May 10, 2017



Stow – You are likely to get several different answers if you ask Stow residents, “Where is downtown Stow?” In fact, some residents will say downtown Stow does not even exist.

That might soon change.

City council announced Tuesday an early-stage plan to find a private developer to develop the land near City Hall, in order to create a walkable entertainment district.

“People in Stow are proud of their community. They want to spend their entertainment dollars here,” City Council President Mike Rasor said. “It’s time to give ‘Downtown Stow’ our best shot.”

On Thursday, Rasor and the rest of City Council will introduce legislation to engage an engineering and architectural firm to guide Stow’s efforts. The firm, OHM Advisers, will study the City Center parcels, provide a market analysis, and then render drawings that Stow can pitch to private developers. Rasor said the goal is to entice private developers to create a Downtown Stow that includes unique, independent establishments—not chain stores. But he does not want to use taxpayer dollars to do it.

Stow Mayor Sara Kline and her administration have been involved with early deliberations, as well.

“The administration is excited to see what opportunities will present themselves as a result of this process,” Kline said.

Since 2006, the City’s comprehensive plan has envisioned a walkable retail development at the City Center complex, which includes City Hall, the safety building, the service building, a water tower and approximately 12 undeveloped acres that could be developed commercially.

Of potential importance to developers and retailers is the fact that 20,000 vehicles pass through the Graham/Darrow intersection every day, making it one of the 10 busiest intersections in Summit County. Another potential attraction is the fact that the city already owns the land that will be developed. This will help a developer avoid the substantial cost of assembling parcels.

In addition to satisfying residents’ desire for a “downtown” area, the city will have the opportunity to negotiate certain facets of the project with the developer, such as the architectural look, the type of tenants, parking, and the inclusion of city uses within the plans, such as an amphitheater or senior center.

“Maintaining the concept of a community gathering space at the heart of Stow is paramount to our mission as we seek to possibly partner with private developers to bring that vision to reality,” Mayor Kline said.

Added Planning Chairman John Pribonic: “It has always been my vision to bring families together to enjoy our great community.”

In recent years, Stow’s neighbors have successfully developed downtown areas. Hudson’s First and Main and the new downtown Kent are examples.

This success has led Rasor and Pribonic to separately study how Stow might best use its City Center property. Pribonic is a member of the Stow-Munroe Falls Community Foundation, which coordinated in March with OHM to present a rendering of a public park to take the place of SKiP playground at a large community gathering hosted by the Foundation. At that community meeting, the Foundation gathered input of what was important to residents for any future development–information that will be utilized to develop this market study and plan.

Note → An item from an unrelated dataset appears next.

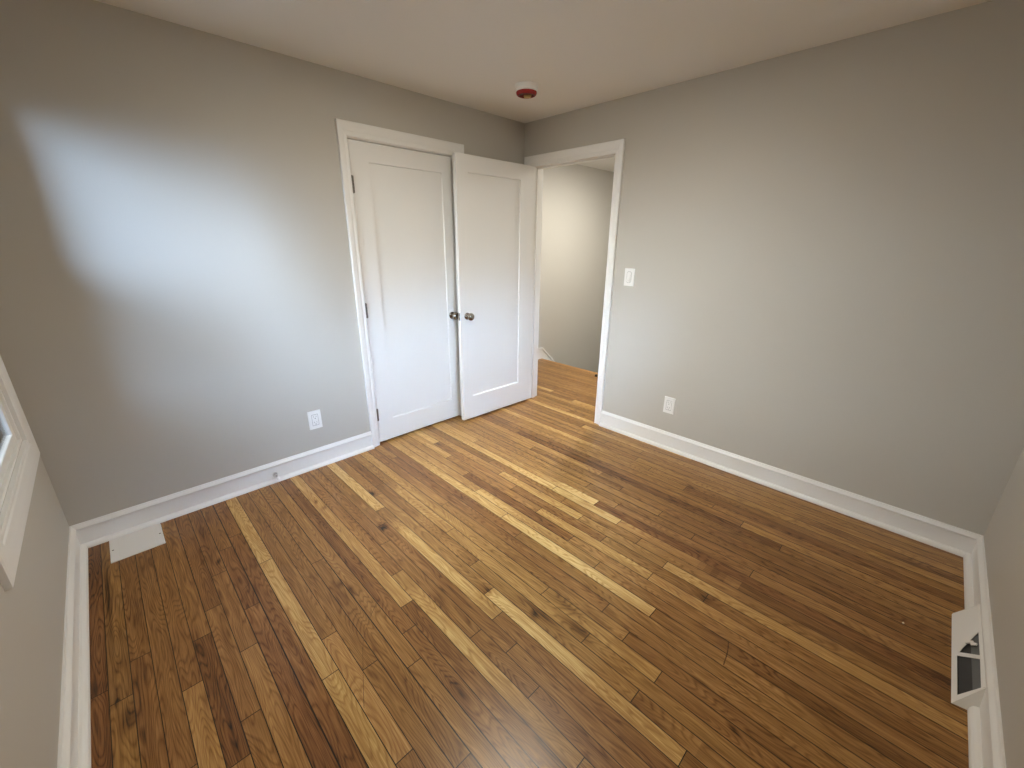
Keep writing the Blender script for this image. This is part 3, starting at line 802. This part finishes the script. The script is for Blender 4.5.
def hinge(parent, x, y, z0, z1, mat=HINGE):
    bm = nb()
    n = 5
    hh = (z1 - z0) / n
    for i in range(n):
        lathe(bm, [(0, z0 + i * hh + .0004), (.0080, z0 + i * hh + .0004), (.0085, z0 + i * hh + .001), (.0085, z0 + (i + 1) * hh - .001), (.0080, z0 + (i + 1) * hh - .0004), (0, z0 + (i + 1) * hh - .0004)],
              14, Matrix.Translation((x, y, 0)), cap=False)
    lathe(bm, [(0, z0 - .004), (.004, z0 - .003), (.0045, z0), (.0045, z1), (.004, z1 + .003), (0, z1 + .004)], 12, Matrix.Translation((x, y, 0)), cap=False)
    box(bm, x - .0055, x + .0055, y, y + .014, z0 + .001, z1 - .001)
    return link('hinge', bm, mat, parent, smooth=False)


# closet door (closed)
c = door_leaf('door_1', .7585, 1.993, .035, (.1215, .6695, .162, 1.882))
c.location = (-1.5035, .001, .016)
tag(c, 'closed white one-panel closet door with its knob on the right', 'door', 'structure')
knob('door_knob', c, (.7585 - .052, 0, .871), (0, -1, 0))
for z0, z1 in ((1.713, 1.808), (.945, 1.04), (.190, .280)):
    hinge(c, -.001, -.0070, z0 - .012, z1 - .012)

# entry door (open against the closet wall)
FR = Vector((-.8045, -.1215, 0)); HI = Vector((-.0270, -.1400, 0))
wd = (HI - FR).length
e = door_leaf('door_2', wd, 2.000, .035, (.101, wd - .152, .196, 1.886))
e.location = (FR.x, FR.y, .018)
e.rotation_euler = (0, 0, math.atan2(HI.y - FR.y, HI.x - FR.x))
tag(e, 'open white one-panel entry door standing in front of the closet', 'door', 'structure')
knob('door_knob', e, (.062, 0, .871), (0, -1, 0))
knob('door_knob', e, (.062, .035, .871), (0, 1, 0))
bm = nb(); box(bm, -.0012, .001, .006, .029, .842, .900)
lp_ = link('latch_plate', bm, HINGE, e)
bm = nb(); box(bm, -.010, -.001, .011, .024, .862, .880); link('latch_bolt', bm, CHROME, lp_, bevel=.002)
for z0, z1 in ((1.713, 1.808), (.945, 1.04), (.190, .280)):
    hinge(e, wd + .004, .030, z0 - .014, z1 - .014)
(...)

Meanwhile, Rasor has worked with Mayor Kline’s administration toward a plan of developing the city-owned property north of SKiP, with retail and restaurants. He has been interested in working with the private sector to enhance this asset and offer the public a truly unique place that does not burden the City with significant debt or costs.

The legislation before Council will combine both visions. It will initially place all of the City Center property in play for private commercial development. But the City’s intent is to reserve some land for non-commercial use. Pribonic said it is likely the Community Foundation will play a large role in developing or maintaining this noncommercial land.

“In order to create a great downtown, it is important to have both small retail and a community gathering space that families and residents of all ages can enjoy,” Pribonic said.

On March 1, Rasor asked his Facebook followers whether they would support a “Downtown Stow” development, and Rasor estimates the response was 90-10 in favor, with more than 400 comments and 300 likes. On Tuesday, Rasor posted a Facebook video announcing the Downtown Stow concept, filmed from East Fourth Street in downtown Cleveland, which is one of northeast Ohio’s most prominent walkable entertainment districts.

“In my seven years on City Council, no other issue has generated so much excitement,” Rasor said.

But Rasor cautioned that this will be a long process, and the development won’t go forward unless they find a suitable match in a developer.

“There are too many variables at this point to explain how Downtown Stow will eventually look,” Rasor said. “This stage is all about discovering what’s possible. But I’d be lying if I said I’m not excited.”

Ward 3 Councilman Brian Lowdermilk added: “I look forward to seeing more details. This moves the City in the right direction toward private investment and economic development that could turn this area into a true asset for all residents.”